» **Data lines**
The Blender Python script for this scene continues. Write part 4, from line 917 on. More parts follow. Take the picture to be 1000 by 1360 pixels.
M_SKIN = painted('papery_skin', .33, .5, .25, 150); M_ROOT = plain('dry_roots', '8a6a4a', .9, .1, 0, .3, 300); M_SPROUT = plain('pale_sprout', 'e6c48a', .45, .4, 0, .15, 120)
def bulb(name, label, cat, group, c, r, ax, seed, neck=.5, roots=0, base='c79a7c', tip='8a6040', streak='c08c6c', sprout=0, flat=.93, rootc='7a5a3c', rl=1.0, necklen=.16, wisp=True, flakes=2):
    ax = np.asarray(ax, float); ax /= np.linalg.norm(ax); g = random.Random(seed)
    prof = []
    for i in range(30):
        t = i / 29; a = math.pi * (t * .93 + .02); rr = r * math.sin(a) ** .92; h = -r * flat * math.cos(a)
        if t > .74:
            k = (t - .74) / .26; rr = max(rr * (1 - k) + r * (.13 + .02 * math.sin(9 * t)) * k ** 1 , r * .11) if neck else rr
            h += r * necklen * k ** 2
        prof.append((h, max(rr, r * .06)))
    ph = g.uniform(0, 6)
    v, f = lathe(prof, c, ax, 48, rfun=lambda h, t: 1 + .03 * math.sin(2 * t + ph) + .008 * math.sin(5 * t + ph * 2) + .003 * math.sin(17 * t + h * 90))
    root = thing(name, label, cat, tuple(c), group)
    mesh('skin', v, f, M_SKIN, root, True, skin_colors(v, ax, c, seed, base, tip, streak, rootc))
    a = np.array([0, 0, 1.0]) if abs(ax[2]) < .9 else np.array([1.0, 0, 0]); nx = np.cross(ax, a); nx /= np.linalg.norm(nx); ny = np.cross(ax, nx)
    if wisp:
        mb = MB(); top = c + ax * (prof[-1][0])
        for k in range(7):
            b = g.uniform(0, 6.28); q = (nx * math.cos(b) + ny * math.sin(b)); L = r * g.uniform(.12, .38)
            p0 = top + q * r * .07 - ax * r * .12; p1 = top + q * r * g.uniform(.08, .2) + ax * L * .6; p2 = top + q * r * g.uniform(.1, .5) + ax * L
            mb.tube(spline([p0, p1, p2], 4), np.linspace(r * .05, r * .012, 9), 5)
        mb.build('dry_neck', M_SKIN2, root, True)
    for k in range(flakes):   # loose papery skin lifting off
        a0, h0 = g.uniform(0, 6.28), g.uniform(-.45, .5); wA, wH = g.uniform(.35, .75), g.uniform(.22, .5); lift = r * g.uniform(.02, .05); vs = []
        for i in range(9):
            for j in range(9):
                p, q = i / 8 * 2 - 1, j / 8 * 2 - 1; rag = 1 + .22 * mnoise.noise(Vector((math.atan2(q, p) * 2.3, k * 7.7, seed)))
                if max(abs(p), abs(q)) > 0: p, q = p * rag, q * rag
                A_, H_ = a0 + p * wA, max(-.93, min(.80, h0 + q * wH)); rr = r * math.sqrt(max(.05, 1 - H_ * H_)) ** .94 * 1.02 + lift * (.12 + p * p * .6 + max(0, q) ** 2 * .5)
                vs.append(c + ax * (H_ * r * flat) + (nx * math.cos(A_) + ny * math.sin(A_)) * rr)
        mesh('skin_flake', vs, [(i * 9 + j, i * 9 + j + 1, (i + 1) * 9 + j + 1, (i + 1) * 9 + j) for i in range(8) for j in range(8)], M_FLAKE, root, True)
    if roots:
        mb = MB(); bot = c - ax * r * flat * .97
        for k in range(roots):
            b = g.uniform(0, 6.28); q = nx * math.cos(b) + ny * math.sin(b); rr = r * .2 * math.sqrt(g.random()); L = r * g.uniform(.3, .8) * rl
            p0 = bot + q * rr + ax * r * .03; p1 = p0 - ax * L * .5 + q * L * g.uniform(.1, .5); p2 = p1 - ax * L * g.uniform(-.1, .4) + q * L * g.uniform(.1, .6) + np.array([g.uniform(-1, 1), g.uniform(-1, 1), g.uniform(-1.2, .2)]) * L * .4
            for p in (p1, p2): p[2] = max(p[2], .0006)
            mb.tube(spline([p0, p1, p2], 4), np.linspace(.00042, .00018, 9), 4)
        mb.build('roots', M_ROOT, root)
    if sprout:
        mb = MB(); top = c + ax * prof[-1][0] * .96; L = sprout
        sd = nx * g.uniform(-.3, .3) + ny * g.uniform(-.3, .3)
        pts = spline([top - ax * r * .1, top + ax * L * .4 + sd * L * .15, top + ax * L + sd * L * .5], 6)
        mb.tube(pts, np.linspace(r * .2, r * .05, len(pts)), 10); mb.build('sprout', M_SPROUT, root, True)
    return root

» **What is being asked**
Reproduce the data in full, exactly as presented.

» **Output of the exercise**
The Blender Python script for this scene continues. Write part 4, from line 917 on. More parts follow. Take the picture to be 1000 by 1360 pixels.
M_SKIN = painted('papery_skin', .33, .5, .25, 150); M_ROOT = plain('dry_roots', '8a6a4a', .9, .1, 0, .3, 300); M_SPROUT = plain('pale_sprout', 'e6c48a', .45, .4, 0, .15, 120)
def bulb(name, label, cat, group, c, r, ax, seed, neck=.5, roots=0, base='c79a7c', tip='8a6040', streak='c08c6c', sprout=0, flat=.93, rootc='7a5a3c', rl=1.0, necklen=.16, wisp=True, flakes=2):
    ax = np.asarray(ax, float); ax /= np.linalg.norm(ax); g = random.Random(seed)
    prof = []
    for i in range(30):
        t = i / 29; a = math.pi * (t * .93 + .02); rr = r * math.sin(a) ** .92; h = -r * flat * math.cos(a)
        if t > .74:
            k = (t - .74) / .26; rr = max(rr * (1 - k) + r * (.13 + .02 * math.sin(9 * t)) * k ** 1 , r * .11) if neck else rr
            h += r * necklen * k ** 2
        prof.append((h, max(rr, r * .06)))
    ph = g.uniform(0, 6)
    v, f = lathe(prof, c, ax, 48, rfun=lambda h, t: 1 + .03 * math.sin(2 * t + ph) + .008 * math.sin(5 * t + ph * 2) + .003 * math.sin(17 * t + h * 90))
    root = thing(name, label, cat, tuple(c), group)
    mesh('skin', v, f, M_SKIN, root, True, skin_colors(v, ax, c, seed, base, tip, streak, rootc))
    a = np.array([0, 0, 1.0]) if abs(ax[2]) < .9 else np.array([1.0, 0, 0]); nx = np.cross(ax, a); nx /= np.linalg.norm(nx); ny = np.cross(ax, nx)
    if wisp:
        mb = MB(); top = c + ax * (prof[-1][0])
        for k in range(7):
            b = g.uniform(0, 6.28); q = (nx * math.cos(b) + ny * math.sin(b)); L = r * g.uniform(.12, .38)
            p0 = top + q * r * .07 - ax * r * .12; p1 = top + q * r * g.uniform(.08, .2) + ax * L * .6; p2 = top + q * r * g.uniform(.1, .5) + ax * L
            mb.tube(spline([p0, p1, p2], 4), np.linspace(r * .05, r * .012, 9), 5)
        mb.build('dry_neck', M_SKIN2, root, True)
    for k in range(flakes):   # loose papery skin lifting off
        a0, h0 = g.uniform(0, 6.28), g.uniform(-.45, .5); wA, wH = g.uniform(.35, .75), g.uniform(.22, .5); lift = r * g.uniform(.02, .05); vs = []
        for i in range(9):
            for j in range(9):
                p, q = i / 8 * 2 - 1, j / 8 * 2 - 1; rag = 1 + .22 * mnoise.noise(Vector((math.atan2(q, p) * 2.3, k * 7.7, seed)))
                if max(abs(p), abs(q)) > 0: p, q = p * rag, q * rag
                A_, H_ = a0 + p * wA, max(-.93, min(.80, h0 + q * wH)); rr = r * math.sqrt(max(.05, 1 - H_ * H_)) ** .94 * 1.02 + lift * (.12 + p * p * .6 + max(0, q) ** 2 * .5)
                vs.append(c + ax * (H_ * r * flat) + (nx * math.cos(A_) + ny * math.sin(A_)) * rr)
        mesh('skin_flake', vs, [(i * 9 + j, i * 9 + j + 1, (i + 1) * 9 + j + 1, (i + 1) * 9 + j) for i in range(8) for j in range(8)], M_FLAKE, root, True)
    if roots:
        mb = MB(); bot = c - ax * r * flat * .97
        for k in range(roots):
            b = g.uniform(0, 6.28); q = nx * math.cos(b) + ny * math.sin(b); rr = r * .2 * math.sqrt(g.random()); L = r * g.uniform(.3, .8) * rl
            p0 = bot + q * rr + ax * r * .03; p1 = p0 - ax * L * .5 + q * L * g.uniform(.1, .5); p2 = p1 - ax * L * g.uniform(-.1, .4) + q * L * g.uniform(.1, .6) + np.array([g.uniform(-1, 1), g.uniform(-1, 1), g.uniform(-1.2, .2)]) * L * .4
            for p in (p1, p2): p[2] = max(p[2], .0006)
            mb.tube(spline([p0, p1, p2], 4), np.linspace(.00042, .00018, 9), 4)
        mb.build('roots', M_ROOT, root)
    if sprout:
        mb = MB(); top = c + ax * prof[-1][0] * .96; L = sprout
        sd = nx * g.uniform(-.3, .3) + ny * g.uniform(-.3, .3)
        pts = spline([top - ax * r * .1, top + ax * L * .4 + sd * L * .15, top + ax * L + sd * L * .5], 6)
        mb.tube(pts, np.linspace(r * .2, r * .05, len(pts)), 10); mb.build('sprout', M_SPROUT, root, True)
    return root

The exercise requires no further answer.